Find all $a\in\mathbb{N}$ such that exists a bijective function $g :\mathbb{N} \to \mathbb{N}$ and a function $f:\mathbb{N}\to\mathbb{N}$, such that for all $x\in\mathbb{N}$, $$f(f(f(...f(x)))...)=g(x)+a$$where $f$ appears $2009$ times. (tatari/nightmare)
Problem
Source: Mathcenter Contest / Oly - Thai Forum 2010 R1 p6 https://artofproblemsolving.com/community/c3196914_mathcenter_contest
Tags: algebra, functional equation
starchan
16.11.2022 07:34
I'm confused, doesn't setting $f(x) = x+a$ and $g(x) = x+2008a$ ensure all the required conditions?
parmenides51
16.11.2022 08:48
I updated the wording, I think it makes more sense now, it is supposed to be a generalisation of IMO 1987 p4 Quote: Prove that there is no function $f$ from the set of non-negative integers into itself such that $f(f(n))=n+1987$ for all $n$.
starchan
17.11.2022 19:27
parmenides51 wrote: Find all $a\in\mathbb{N}$ such that exists a bijective function $g :\mathbb{N} \to \mathbb{N}$ and a function $f:\mathbb{N}\to\mathbb{N}$, such that for all $x\in\mathbb{N}$, $$f(f(f(...f(x)))...)=g(x)+a$$where $f$ appears $2009$ times. (tatari/nightmare)

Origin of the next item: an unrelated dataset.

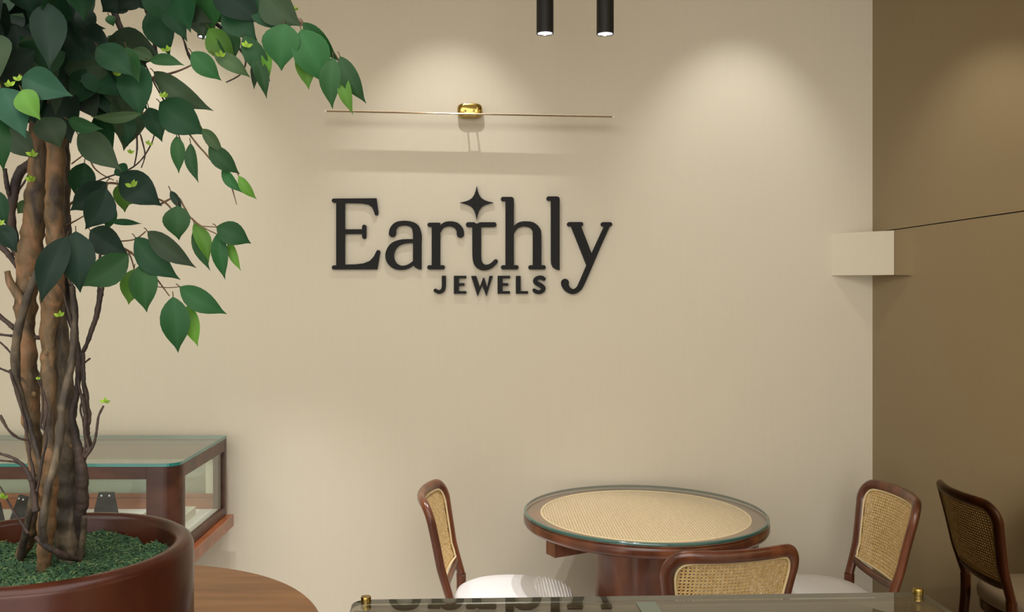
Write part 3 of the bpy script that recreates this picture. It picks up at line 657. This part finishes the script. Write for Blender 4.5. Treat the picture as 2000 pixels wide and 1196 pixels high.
# leaves ------------------------------------------------------------
PROF = [(0, .02), (.05, .30), (.12, .58), (.22, .84), (.34, .98), (.46, 1.0), (.58, .90), (.70, .68), (.80, .42), (.88, .20), (.94, .09), (1, .0)]
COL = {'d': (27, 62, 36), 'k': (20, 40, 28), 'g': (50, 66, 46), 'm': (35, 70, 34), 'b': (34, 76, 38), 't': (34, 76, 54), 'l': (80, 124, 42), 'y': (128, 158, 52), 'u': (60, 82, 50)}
def leaf(m, bx_, by_, tx, ty, w, c, d=1.45, dd=0.0, roll=0.0, fold=.18, curl=.10):
    A = P(bx_, by_, d); B = P(tx, ty, d+dd); ax = B-A; L = ax.length; t = ax.normalized()
    view = (A-Vector((0, 0, EYE))).normalized(); side = t.cross(view).normalized(); nrm = side.cross(t).normalized()
    if nrm.dot(view) > 0: nrm = -nrm
    ca, sa = math.cos(roll), math.sin(roll); side, nrm = side*ca+nrm*sa, nrm*ca-side*sa
    W = w/2*d/F/max(.45, abs(ca)); k = COL[c]; f = random.uniform(.85, 1.15)
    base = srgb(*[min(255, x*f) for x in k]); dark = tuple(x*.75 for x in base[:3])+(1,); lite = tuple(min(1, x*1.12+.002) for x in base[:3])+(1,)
    rows = []; bend = random.uniform(-.06, .06)
    for (s, p) in PROF:
        ctr = A+ax*s+nrm*(curl*L*math.sin(PI*s))+side*(bend*L*math.sin(PI*s))
        ww = W*p; row = []
        for q in (-1, -.5, -.06, .06, .5, 1):
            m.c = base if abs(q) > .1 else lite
            wv = .04*W*math.sin(s*9+q*3)*abs(q)
            row.append(m.V(ctr+side*(q*ww)+nrm*(fold*abs(q)*ww+wv)+TI))
        rows.append(row)
    for a, b in zip(rows[:-1], rows[1:]):
        for i in range(5): m.Fc(a[i], a[i+1], b[i+1], b[i])
LV = [ # base, tip, width, colour, distance, tip offset, roll
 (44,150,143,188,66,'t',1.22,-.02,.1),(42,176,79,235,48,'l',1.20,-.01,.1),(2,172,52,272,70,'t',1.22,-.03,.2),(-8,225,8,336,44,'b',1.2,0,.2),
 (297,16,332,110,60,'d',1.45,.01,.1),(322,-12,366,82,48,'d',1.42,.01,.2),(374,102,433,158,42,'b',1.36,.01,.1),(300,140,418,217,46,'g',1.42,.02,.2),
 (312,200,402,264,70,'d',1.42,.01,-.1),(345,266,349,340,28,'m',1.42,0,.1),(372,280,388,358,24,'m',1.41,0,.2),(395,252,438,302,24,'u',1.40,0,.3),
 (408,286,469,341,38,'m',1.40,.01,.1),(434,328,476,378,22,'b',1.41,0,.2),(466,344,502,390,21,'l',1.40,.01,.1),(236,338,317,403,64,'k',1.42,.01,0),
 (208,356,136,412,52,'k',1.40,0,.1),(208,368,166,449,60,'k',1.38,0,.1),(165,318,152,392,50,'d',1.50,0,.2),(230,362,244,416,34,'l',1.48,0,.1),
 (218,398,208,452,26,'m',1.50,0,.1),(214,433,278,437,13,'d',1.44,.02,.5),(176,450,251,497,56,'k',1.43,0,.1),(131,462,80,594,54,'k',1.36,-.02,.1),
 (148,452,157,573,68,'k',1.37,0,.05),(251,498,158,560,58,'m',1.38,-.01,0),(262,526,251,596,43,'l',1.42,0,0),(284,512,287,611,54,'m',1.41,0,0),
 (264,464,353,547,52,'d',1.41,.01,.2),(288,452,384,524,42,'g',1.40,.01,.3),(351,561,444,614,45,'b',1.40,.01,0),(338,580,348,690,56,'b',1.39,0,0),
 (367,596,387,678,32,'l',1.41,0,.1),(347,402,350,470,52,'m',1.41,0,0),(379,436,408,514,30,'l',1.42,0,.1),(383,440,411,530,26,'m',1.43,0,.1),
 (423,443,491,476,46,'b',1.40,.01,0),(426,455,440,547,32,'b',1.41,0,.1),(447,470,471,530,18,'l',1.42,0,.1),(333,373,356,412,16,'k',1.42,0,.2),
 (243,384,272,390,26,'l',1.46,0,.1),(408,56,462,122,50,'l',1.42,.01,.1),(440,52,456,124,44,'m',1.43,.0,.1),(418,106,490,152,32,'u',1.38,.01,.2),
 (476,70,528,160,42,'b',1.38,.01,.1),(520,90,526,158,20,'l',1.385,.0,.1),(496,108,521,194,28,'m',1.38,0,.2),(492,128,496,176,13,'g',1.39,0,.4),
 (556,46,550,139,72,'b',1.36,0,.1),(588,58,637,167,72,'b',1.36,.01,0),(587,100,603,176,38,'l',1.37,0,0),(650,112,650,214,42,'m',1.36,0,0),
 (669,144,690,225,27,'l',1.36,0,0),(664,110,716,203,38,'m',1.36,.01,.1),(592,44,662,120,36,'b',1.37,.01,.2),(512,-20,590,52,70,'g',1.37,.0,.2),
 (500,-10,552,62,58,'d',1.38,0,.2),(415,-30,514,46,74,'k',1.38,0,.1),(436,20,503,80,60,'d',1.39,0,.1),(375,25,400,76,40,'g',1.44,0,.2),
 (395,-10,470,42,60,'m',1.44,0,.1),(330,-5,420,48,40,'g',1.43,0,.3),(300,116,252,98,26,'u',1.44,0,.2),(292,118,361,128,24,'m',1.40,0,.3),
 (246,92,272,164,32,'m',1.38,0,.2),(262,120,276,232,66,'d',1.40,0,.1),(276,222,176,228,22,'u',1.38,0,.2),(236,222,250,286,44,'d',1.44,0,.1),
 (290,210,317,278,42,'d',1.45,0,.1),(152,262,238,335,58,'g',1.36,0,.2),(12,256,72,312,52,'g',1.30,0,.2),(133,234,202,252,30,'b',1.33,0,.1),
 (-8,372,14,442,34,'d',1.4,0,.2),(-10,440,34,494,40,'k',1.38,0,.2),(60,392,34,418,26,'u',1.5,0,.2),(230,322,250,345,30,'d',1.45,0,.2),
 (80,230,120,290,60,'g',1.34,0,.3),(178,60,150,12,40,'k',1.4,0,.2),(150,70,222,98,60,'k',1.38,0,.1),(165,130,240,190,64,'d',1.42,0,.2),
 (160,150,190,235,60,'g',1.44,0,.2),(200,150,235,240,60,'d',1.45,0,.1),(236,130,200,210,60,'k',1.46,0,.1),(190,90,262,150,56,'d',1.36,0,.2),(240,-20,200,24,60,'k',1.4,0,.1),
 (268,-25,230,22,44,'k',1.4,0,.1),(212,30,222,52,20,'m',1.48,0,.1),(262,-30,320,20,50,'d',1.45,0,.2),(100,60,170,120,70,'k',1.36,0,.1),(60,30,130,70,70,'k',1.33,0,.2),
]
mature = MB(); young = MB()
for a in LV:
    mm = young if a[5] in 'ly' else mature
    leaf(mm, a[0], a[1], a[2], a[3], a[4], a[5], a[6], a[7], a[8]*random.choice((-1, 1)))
    b0 = P(a[0], a[1], a[6])+TI; dx, dy = a[2]-a[0], a[3]-a[1]; l = math.hypot(dx, dy)
    b1 = P(a[0]-dx/l*8, a[1]-dy/l*8-2, a[6]+.01)+TI
    mm.c = srgb(88, 70, 46); mm.tube([b1, (b0+b1)/2+Vector((0, 0, .001)), b0], .0008, 5, cap=False)
# dense inner crown, top left of the photo and on above and beside it
def rleaf(x, y, d, cset):
    L = random.uniform(.06, .095)*F/d; a = random.gauss(PI/2, .75)
    leaf(mature, x, y, x+L*math.cos(a), y+L*math.sin(a), L*random.uniform(.5, .68), random.choice(cset), d, random.uniform(-.03, .03), random.uniform(-.9, .9), random.uniform(.1, .3), random.uniform(.02, .14))
random.seed(21)
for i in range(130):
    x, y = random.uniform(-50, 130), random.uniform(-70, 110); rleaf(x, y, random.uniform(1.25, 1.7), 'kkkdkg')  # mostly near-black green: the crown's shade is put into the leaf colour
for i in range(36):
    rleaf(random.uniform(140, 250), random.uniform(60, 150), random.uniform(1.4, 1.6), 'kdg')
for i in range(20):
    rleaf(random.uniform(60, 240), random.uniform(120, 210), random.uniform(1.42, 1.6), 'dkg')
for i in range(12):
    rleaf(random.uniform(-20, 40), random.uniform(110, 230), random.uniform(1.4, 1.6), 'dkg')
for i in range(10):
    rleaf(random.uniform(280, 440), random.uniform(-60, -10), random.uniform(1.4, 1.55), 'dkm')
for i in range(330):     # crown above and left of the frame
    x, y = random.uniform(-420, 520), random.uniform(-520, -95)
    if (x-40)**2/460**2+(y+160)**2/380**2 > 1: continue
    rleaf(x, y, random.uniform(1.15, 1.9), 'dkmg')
for i in range(60):
    rleaf(random.uniform(-420, -90), random.uniform(-100, 420), random.uniform(1.2, 1.8), 'dkmg')
mature.build('mature_leaves', M_leaf, tree, ang=180); young.build('young_leaves', M_leaf, tree, ang=180)['label'] = 'bright light green young leaves'
# tiny pale shoots
for (x, y, d, s) in ((205, 787, 1.46, 12), (116, 618, 1.41, 13), (258, 365, 1.40, 16), (20, 168, 1.2, 14), (35, 158, 1.2, 13), (228, 148, 1.36, 14), (325, 100, 1.41, 13), (482, 92, 1.37, 14), (430, 110, 1.37, 13), (576, 20, 1.4, 9), (62, 305, 1.29, 15), (60, 355, 1.47, 15), (291, 283, 1.44, 10), (255, 300, 1.44, 10), (6, 975, 1.38, 14), (0, 440, 1.37, 14), (75, 742, 1.39, 7), (320, 190, 1.4, 12)):
    sh = MB()
    for k in range(3):
        a = -PI/2+(k-1)*.9+random.uniform(-.3, .3)
        leaf(sh, x, y, x+s*math.cos(a), y+s*math.sin(a), s*.5, 'y', d, random.uniform(-.004, .004), random.uniform(-.5, .5))
    sh.build('leaf_bud', M_leaf, tree, ang=180)['label'] = 'small yellow-green leaf bud'

# ------------------------------------------------------------------ glass-topped counter in the foreground
CZ = 1.046; ca = math.atan2(.041, 1.02)
cn = empty('glass_counter', ((690-CX)/F*1.625, (EYE-CZ)*F/(1172-CY), 0), ca)
tag(cn, 'foreground counter with reflective glass top and brass corner studs', 'counter')
# local frame: x to the right, y away from the camera; far edge at y=0
CWd = (1800-CX)/F*1.666-cn.location.x+.0; CDp = .55
IDM = Matrix.Identity(4)
def rback(x0, x1, y0, y1, r, n=8):
    pts = [(x0, y0), (x1, y0), (x1, y1-.006), (x1-.006, y1)]
    pts += [(x0+r-r*math.sin(PI/2*k/n), y1-r+r*math.cos(PI/2*k/n)) for k in range(n+1)]
    return pts
m = MB(); slab(m, rback(0, CWd, -CDp, 0, .028), CZ-.008, CZ, IDM, side=1); m.build('glass_top', [M_cglass, M_cedge], cn, smooth=False)
def cb(nm, x0, x1, y0, y1, z0, z1, mat, bv=.002): return bx(nm, x0, x1, y0, y1, z0, z1, mat, bv, cn, IDM)
zt = CZ-.0085
cb('rear_rail', .02, CWd-.002, -.03, -.004, zt-.03, zt, M_taupe)
cb('side_rail', CWd-.036, CWd-.002, -CDp+.02, -.0305, zt-.03, zt, M_taupe)
cb('side_rail', .004, .03, -CDp+.02, -.0305, zt-.03, zt, M_taupe)
cb('front_rail', .03, CWd-.036, -CDp+.005, -CDp+.03, zt-.03, zt, M_taupe)
m = MB()
m.box(.03, CWd-.036, -CDp+.031, -.031, zt-.16, zt-.15); m.build('lining', M_darkin, cn, smooth=False)
m = MB(); m.box(.006, CWd-.004, -CDp+.022, -.006, 0, zt-.161); m.build('cabinet_body', M_casewood, cn, smooth=False, bevel=.004)
for nm, b_ in (('side_panel', (.006, .03, -CDp+.022, -.006)), ('side_panel', (CWd-.034, CWd-.006, -CDp+.022, -.006)), ('back_panel', (.03, CWd-.034, -.028, -.006)), ('front_panel', (.03, CWd-.034, -CDp+.006, -CDp+.03))):
    m = MB(); m.box(b_[0], b_[1], b_[2], b_[3], zt-.16, zt-.031); m.build(nm, M_darkin, cn, smooth=False)
def stud(x, y):
    m = MB(); m.lathe([(.0088, CZ+.0002), (.0092, CZ+.002), (.0088, CZ+.006), (.0092, CZ+.0085), (.0085, CZ+.011), (.0001, CZ+.0115)], x, y, 24); m.build('brass_stud', M_brass, cn)
stud(.024, -.016); stud(CWd-.012, -.012)
sd = P(1264, 1185, 1.60)
m = MB(); m.box(-.017, .017, -.05, .05, 0, .0025)
pt = m.build('acrylic_plate', M_frost, smooth=False, bevel=.0006); pt.location = (sd.x, 1.556, CZ+.0003); pt.rotation_euler = (0, 0, ca)
tag(pt, 'small pale green acrylic plate lying on the glass top of the foreground counter', 'plate')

The first observation is that we want $f$ such that $f^{2009}$ is injective and it's range is precisely the naturals larger than $a$. The injectivity of $f^{2009}$ is equivalent to the injectivity of $f$. The digraph of $f$ over $\mathbb{N}$, because of injectivity is a union of some finite cycles and some infinite chains. Let's say there are $k$ chains $C_i$ and let $C_{ij}$ be the $j$th element of the $i$th chain. The numbers that are not in the image of $f^{2009}$ are precisely the numbers $C_{ij}$ for $1 \leqslant i \leqslant k$ and $1 \leqslant j \leqslant 2009$ (all elements of cycles are images of $f^{2009}$ anyway). Thus $2009k = a$ which forces $2009 \mid a$. The converse direction is to show that for each $a$ that is a multiple of $2009$ such functions exist. For this we set $f(n) = n + \frac{a}{2009}$ and $g(n) = n$ for all $n \in \mathbb{N}$ which is easily seen to work.